* **RAW DATA**:
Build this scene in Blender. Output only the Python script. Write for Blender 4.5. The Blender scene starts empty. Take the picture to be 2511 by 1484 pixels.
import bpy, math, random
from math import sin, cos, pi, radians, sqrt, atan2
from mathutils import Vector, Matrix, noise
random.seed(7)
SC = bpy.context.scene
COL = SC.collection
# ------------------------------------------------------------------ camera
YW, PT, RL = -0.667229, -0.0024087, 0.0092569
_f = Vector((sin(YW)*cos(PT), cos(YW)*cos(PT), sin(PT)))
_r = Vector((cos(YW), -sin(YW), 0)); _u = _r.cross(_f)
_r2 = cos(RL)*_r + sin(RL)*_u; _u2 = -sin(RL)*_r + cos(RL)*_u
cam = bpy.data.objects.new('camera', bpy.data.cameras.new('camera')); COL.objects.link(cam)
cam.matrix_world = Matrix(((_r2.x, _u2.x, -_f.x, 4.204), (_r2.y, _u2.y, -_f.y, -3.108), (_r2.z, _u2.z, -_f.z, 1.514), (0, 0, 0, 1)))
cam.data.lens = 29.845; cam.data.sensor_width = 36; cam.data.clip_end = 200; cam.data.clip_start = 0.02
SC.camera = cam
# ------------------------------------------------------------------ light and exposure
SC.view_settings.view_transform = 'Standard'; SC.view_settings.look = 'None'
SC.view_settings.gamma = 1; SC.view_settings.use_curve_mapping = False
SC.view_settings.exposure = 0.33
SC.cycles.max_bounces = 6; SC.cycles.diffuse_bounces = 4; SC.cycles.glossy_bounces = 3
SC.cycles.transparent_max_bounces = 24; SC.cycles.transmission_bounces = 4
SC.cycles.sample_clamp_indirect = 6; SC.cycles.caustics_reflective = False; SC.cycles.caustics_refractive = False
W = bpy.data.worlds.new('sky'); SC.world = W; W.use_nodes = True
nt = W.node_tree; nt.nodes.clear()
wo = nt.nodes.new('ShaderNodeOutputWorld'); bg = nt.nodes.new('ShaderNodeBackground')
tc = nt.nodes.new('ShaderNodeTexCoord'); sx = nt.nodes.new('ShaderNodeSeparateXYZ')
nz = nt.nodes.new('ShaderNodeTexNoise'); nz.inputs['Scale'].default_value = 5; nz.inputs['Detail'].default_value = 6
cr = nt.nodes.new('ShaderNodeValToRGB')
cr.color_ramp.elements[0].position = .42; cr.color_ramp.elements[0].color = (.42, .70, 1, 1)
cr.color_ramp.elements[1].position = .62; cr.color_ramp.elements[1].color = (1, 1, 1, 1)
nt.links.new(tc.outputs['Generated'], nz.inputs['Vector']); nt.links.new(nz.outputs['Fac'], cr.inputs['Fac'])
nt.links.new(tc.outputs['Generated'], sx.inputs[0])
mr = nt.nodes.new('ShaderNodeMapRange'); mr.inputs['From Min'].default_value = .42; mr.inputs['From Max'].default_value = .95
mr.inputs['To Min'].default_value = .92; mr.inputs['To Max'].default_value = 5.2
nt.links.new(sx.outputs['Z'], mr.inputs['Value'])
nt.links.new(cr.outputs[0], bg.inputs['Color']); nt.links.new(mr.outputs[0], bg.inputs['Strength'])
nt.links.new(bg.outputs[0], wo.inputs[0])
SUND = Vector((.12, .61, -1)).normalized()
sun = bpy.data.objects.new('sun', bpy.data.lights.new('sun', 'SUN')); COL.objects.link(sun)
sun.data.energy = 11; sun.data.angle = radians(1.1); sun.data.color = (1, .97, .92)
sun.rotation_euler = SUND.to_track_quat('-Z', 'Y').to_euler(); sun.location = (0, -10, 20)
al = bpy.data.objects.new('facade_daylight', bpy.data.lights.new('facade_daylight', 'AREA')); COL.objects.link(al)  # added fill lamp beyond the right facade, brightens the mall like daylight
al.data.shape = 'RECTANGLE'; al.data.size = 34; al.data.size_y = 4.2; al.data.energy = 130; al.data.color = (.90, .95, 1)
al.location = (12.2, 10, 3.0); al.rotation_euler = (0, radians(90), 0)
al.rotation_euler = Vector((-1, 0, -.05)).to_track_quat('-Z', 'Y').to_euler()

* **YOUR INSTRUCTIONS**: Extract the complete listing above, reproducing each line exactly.

* **ANSWER IN FULL**:
Build this scene in Blender. Output only the Python script. Write for Blender 4.5. The Blender scene starts empty. Take the picture to be 2511 by 1484 pixels.
import bpy, math, random
from math import sin, cos, pi, radians, sqrt, atan2
from mathutils import Vector, Matrix, noise
random.seed(7)
SC = bpy.context.scene
COL = SC.collection
# ------------------------------------------------------------------ camera
YW, PT, RL = -0.667229, -0.0024087, 0.0092569
_f = Vector((sin(YW)*cos(PT), cos(YW)*cos(PT), sin(PT)))
_r = Vector((cos(YW), -sin(YW), 0)); _u = _r.cross(_f)
_r2 = cos(RL)*_r + sin(RL)*_u; _u2 = -sin(RL)*_r + cos(RL)*_u
cam = bpy.data.objects.new('camera', bpy.data.cameras.new('camera')); COL.objects.link(cam)
cam.matrix_world = Matrix(((_r2.x, _u2.x, -_f.x, 4.204), (_r2.y, _u2.y, -_f.y, -3.108), (_r2.z, _u2.z, -_f.z, 1.514), (0, 0, 0, 1)))
cam.data.lens = 29.845; cam.data.sensor_width = 36; cam.data.clip_end = 200; cam.data.clip_start = 0.02
SC.camera = cam
# ------------------------------------------------------------------ light and exposure
SC.view_settings.view_transform = 'Standard'; SC.view_settings.look = 'None'
SC.view_settings.gamma = 1; SC.view_settings.use_curve_mapping = False
SC.view_settings.exposure = 0.33
SC.cycles.max_bounces = 6; SC.cycles.diffuse_bounces = 4; SC.cycles.glossy_bounces = 3
SC.cycles.transparent_max_bounces = 24; SC.cycles.transmission_bounces = 4
SC.cycles.sample_clamp_indirect = 6; SC.cycles.caustics_reflective = False; SC.cycles.caustics_refractive = False
W = bpy.data.worlds.new('sky'); SC.world = W; W.use_nodes = True
nt = W.node_tree; nt.nodes.clear()
wo = nt.nodes.new('ShaderNodeOutputWorld'); bg = nt.nodes.new('ShaderNodeBackground')
tc = nt.nodes.new('ShaderNodeTexCoord'); sx = nt.nodes.new('ShaderNodeSeparateXYZ')
nz = nt.nodes.new('ShaderNodeTexNoise'); nz.inputs['Scale'].default_value = 5; nz.inputs['Detail'].default_value = 6
cr = nt.nodes.new('ShaderNodeValToRGB')
cr.color_ramp.elements[0].position = .42; cr.color_ramp.elements[0].color = (.42, .70, 1, 1)
cr.color_ramp.elements[1].position = .62; cr.color_ramp.elements[1].color = (1, 1, 1, 1)
nt.links.new(tc.outputs['Generated'], nz.inputs['Vector']); nt.links.new(nz.outputs['Fac'], cr.inputs['Fac'])
nt.links.new(tc.outputs['Generated'], sx.inputs[0])
mr = nt.nodes.new('ShaderNodeMapRange'); mr.inputs['From Min'].default_value = .42; mr.inputs['From Max'].default_value = .95
mr.inputs['To Min'].default_value = .92; mr.inputs['To Max'].default_value = 5.2
nt.links.new(sx.outputs['Z'], mr.inputs['Value'])
nt.links.new(cr.outputs[0], bg.inputs['Color']); nt.links.new(mr.outputs[0], bg.inputs['Strength'])
nt.links.new(bg.outputs[0], wo.inputs[0])
SUND = Vector((.12, .61, -1)).normalized()
sun = bpy.data.objects.new('sun', bpy.data.lights.new('sun', 'SUN')); COL.objects.link(sun)
sun.data.energy = 11; sun.data.angle = radians(1.1); sun.data.color = (1, .97, .92)
sun.rotation_euler = SUND.to_track_quat('-Z', 'Y').to_euler(); sun.location = (0, -10, 20)
al = bpy.data.objects.new('facade_daylight', bpy.data.lights.new('facade_daylight', 'AREA')); COL.objects.link(al)  # added fill lamp beyond the right facade, brightens the mall like daylight
al.data.shape = 'RECTANGLE'; al.data.size = 34; al.data.size_y = 4.2; al.data.energy = 130; al.data.color = (.90, .95, 1)
al.location = (12.2, 10, 3.0); al.rotation_euler = (0, radians(90), 0)
al.rotation_euler = Vector((-1, 0, -.05)).to_track_quat('-Z', 'Y').to_euler()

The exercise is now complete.